## Provided entries

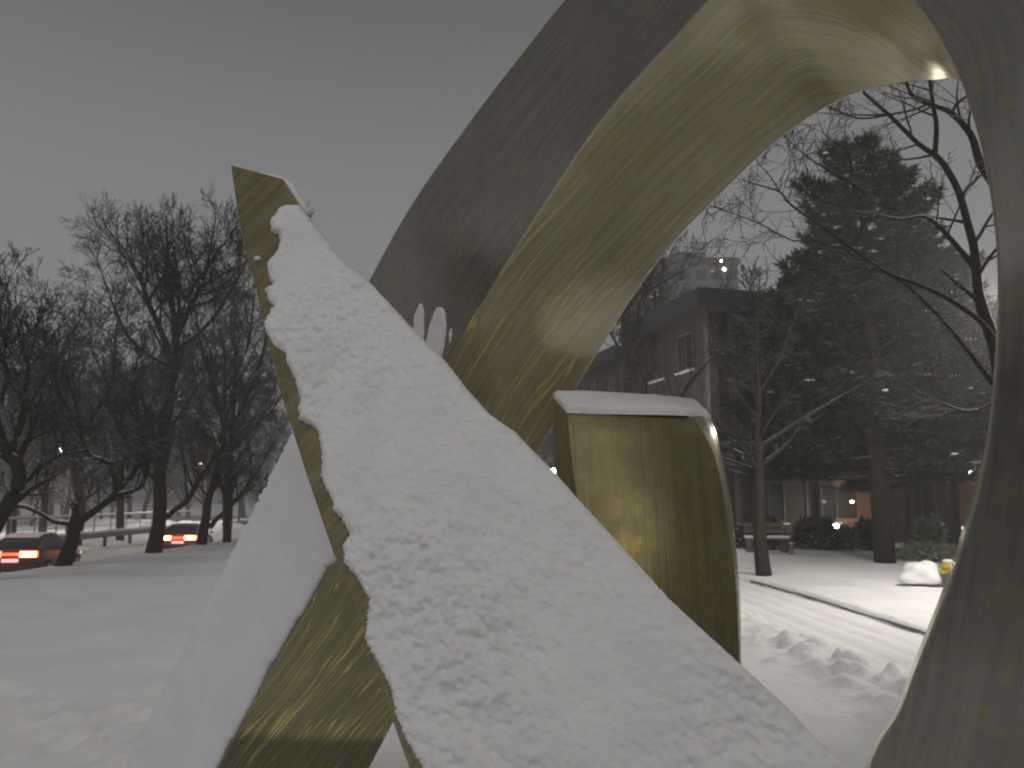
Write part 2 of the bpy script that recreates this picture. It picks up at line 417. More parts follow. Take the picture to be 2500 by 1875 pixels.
def snow_patch(name, fn, Lt, Rt, y0, y1, T, r, step, ncol, jag=0, rough=.3, free_top=True, free_bot=True, seed=0, parent=None, m=M_snow, fluff=1.0):
    """rounded layer of snow lying on a face; Lt/Rt tables give the measured outline"""
    ny = int((y1 - y0) / step) + 1; V = []; 
    for j in range(ny):
        py = y0 + (y1 - y0) * j / (ny - 1)
        xl, xr = interp(Lt, py), interp(Rt, py)
        if jag:
            xl += jag * (noise.noise((py * .035, seed, 0)) * .3 + noise.noise((py * .11, seed, 4)) * .9 + noise.noise((py * .25, seed, 9)) * .9)
            xr += jag * .35 * (noise.noise((py * .09, seed + 7, 0)) + noise.noise((py * .25, seed + 7, 3)) * .6)
        for k in range(ncol):
            s = .5 - .5 * math.cos(math.pi * k / (ncol - 1)); s = .5 * s + .5 * k / (ncol - 1)
            px = xl + (xr - xl) * s
            p, n = fn(px, py)
            d = min(px - xl, (xr - px))
            if free_top: d = min(d, (py - y0) * 1.0)
            if free_bot: d = min(d, (y1 - py))
            q = min(max(d / r, 0), 1); h = T * math.sqrt(max(0, 1 - (1 - q) ** 2))
            w_ = min(1, q * 1.2)
            nn = noise.noise(p * 9 + Vector((seed, 0, 0))) * .6 + noise.noise(p * 26 + Vector((seed, 3, 0))) * .75 + noise.noise(p * 58) * .5
            nn += .5 * noise.noise(p * 5 + Vector((seed, 9, 0)))
            nn *= .45 + 1.5 * max(0.0, noise.noise(p * 2.6 + Vector((0, seed, 5))) + .30)
            h = h * (1 + rough * nn * .9) + rough * .012 * nn * w_ * fluff
            V.append(p + n * (h if q > 0 else -.004))
    i = np.arange(ncol * (ny - 1)).reshape(ny - 1, ncol)[:, :-1].ravel()
    me = np_mesh(name, [tuple(v) for v in V], np.stack([i, i + ncol, i + ncol + 1, i + 1], 1), True)
    return link(name, me, m, parent)

arch = empty('bronze_arch', (P(600, 2200, 3.7).x, P(600, 2200, 3.7).y, 0), 'huge weathered bronze arch that curves over the frame and comes down at the right', 'sculpture', 'bronze sculpture pieces')
o = link('arch_body', build_arch(), [M_br, M_bi], arch); bevel(o, .006)
aL = [(684, 901), (1063, 712), (1470, 508), (1875, 305), (2200, 152)]
aR = [(962, 1150), (1290, 874), (1372, 818), (1385, 800), (1500, 738), (1512, 726), (1610, 672), (1622, 660), (1700, 624), (1800, 570), (1812, 560), (1875, 530), (2200, 370)]
o = snow_patch('snow_layer', surf_arch(), aL, aR, 1000, 2160, .022, 22, 6, 60, jag=7, rough=.12, free_top=False, free_bot=False, seed=3, parent=arch, m=M_snow_leg, fluff=.2)
o['label'] = 'thin smooth snow lying on the outer face of the lower leg'
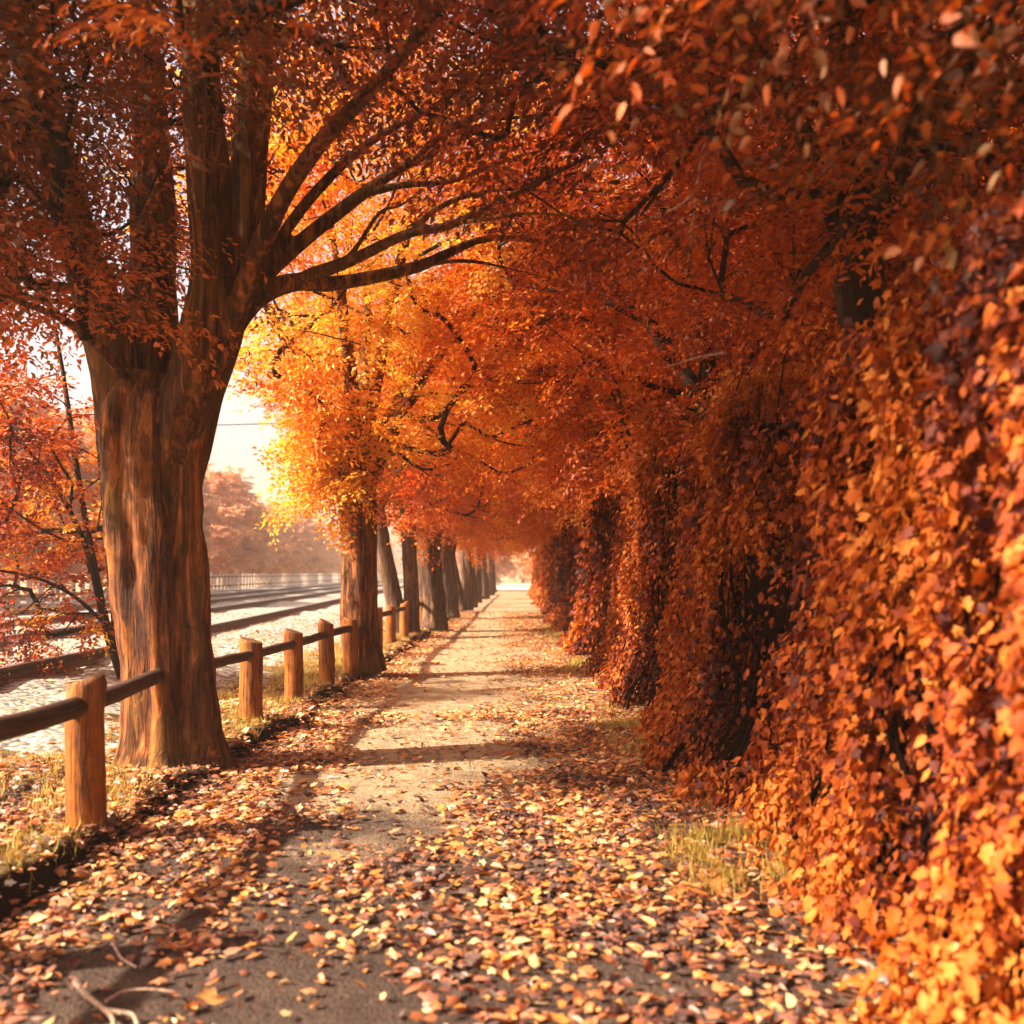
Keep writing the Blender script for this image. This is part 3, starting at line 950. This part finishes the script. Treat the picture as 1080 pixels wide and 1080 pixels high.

## What is required
Reproduce the whole listing word for word, setting aside any pictures.

## Task answer
Write part 2 of the bpy script that recreates this picture. It picks up at line 417. More parts follow. Take the picture to be 2500 by 1875 pixels.
def snow_patch(name, fn, Lt, Rt, y0, y1, T, r, step, ncol, jag=0, rough=.3, free_top=True, free_bot=True, seed=0, parent=None, m=M_snow, fluff=1.0):
    """rounded layer of snow lying on a face; Lt/Rt tables give the measured outline"""
    ny = int((y1 - y0) / step) + 1; V = []; 
    for j in range(ny):
        py = y0 + (y1 - y0) * j / (ny - 1)
        xl, xr = interp(Lt, py), interp(Rt, py)
        if jag:
            xl += jag * (noise.noise((py * .035, seed, 0)) * .3 + noise.noise((py * .11, seed, 4)) * .9 + noise.noise((py * .25, seed, 9)) * .9)
            xr += jag * .35 * (noise.noise((py * .09, seed + 7, 0)) + noise.noise((py * .25, seed + 7, 3)) * .6)
        for k in range(ncol):
            s = .5 - .5 * math.cos(math.pi * k / (ncol - 1)); s = .5 * s + .5 * k / (ncol - 1)
            px = xl + (xr - xl) * s
            p, n = fn(px, py)
            d = min(px - xl, (xr - px))
            if free_top: d = min(d, (py - y0) * 1.0)
            if free_bot: d = min(d, (y1 - py))
            q = min(max(d / r, 0), 1); h = T * math.sqrt(max(0, 1 - (1 - q) ** 2))
            w_ = min(1, q * 1.2)
            nn = noise.noise(p * 9 + Vector((seed, 0, 0))) * .6 + noise.noise(p * 26 + Vector((seed, 3, 0))) * .75 + noise.noise(p * 58) * .5
            nn += .5 * noise.noise(p * 5 + Vector((seed, 9, 0)))
            nn *= .45 + 1.5 * max(0.0, noise.noise(p * 2.6 + Vector((0, seed, 5))) + .30)
            h = h * (1 + rough * nn * .9) + rough * .012 * nn * w_ * fluff
            V.append(p + n * (h if q > 0 else -.004))
    i = np.arange(ncol * (ny - 1)).reshape(ny - 1, ncol)[:, :-1].ravel()
    me = np_mesh(name, [tuple(v) for v in V], np.stack([i, i + ncol, i + ncol + 1, i + 1], 1), True)
    return link(name, me, m, parent)

arch = empty('bronze_arch', (P(600, 2200, 3.7).x, P(600, 2200, 3.7).y, 0), 'huge weathered bronze arch that curves over the frame and comes down at the right', 'sculpture', 'bronze sculpture pieces')
o = link('arch_body', build_arch(), [M_br, M_bi], arch); bevel(o, .006)
aL = [(684, 901), (1063, 712), (1470, 508), (1875, 305), (2200, 152)]
aR = [(962, 1150), (1290, 874), (1372, 818), (1385, 800), (1500, 738), (1512, 726), (1610, 672), (1622, 660), (1700, 624), (1800, 570), (1812, 560), (1875, 530), (2200, 370)]
o = snow_patch('snow_layer', surf_arch(), aL, aR, 1000, 2160, .022, 22, 6, 60, jag=7, rough=.12, free_top=False, free_bot=False, seed=3, parent=arch, m=M_snow_leg, fluff=.2)
o['label'] = 'thin smooth snow lying on the outer face of the lower leg'
Keep writing the Blender script for this image. This is part 3, starting at line 950. This part finishes the script. Treat the picture as 1080 pixels wide and 1080 pixels high.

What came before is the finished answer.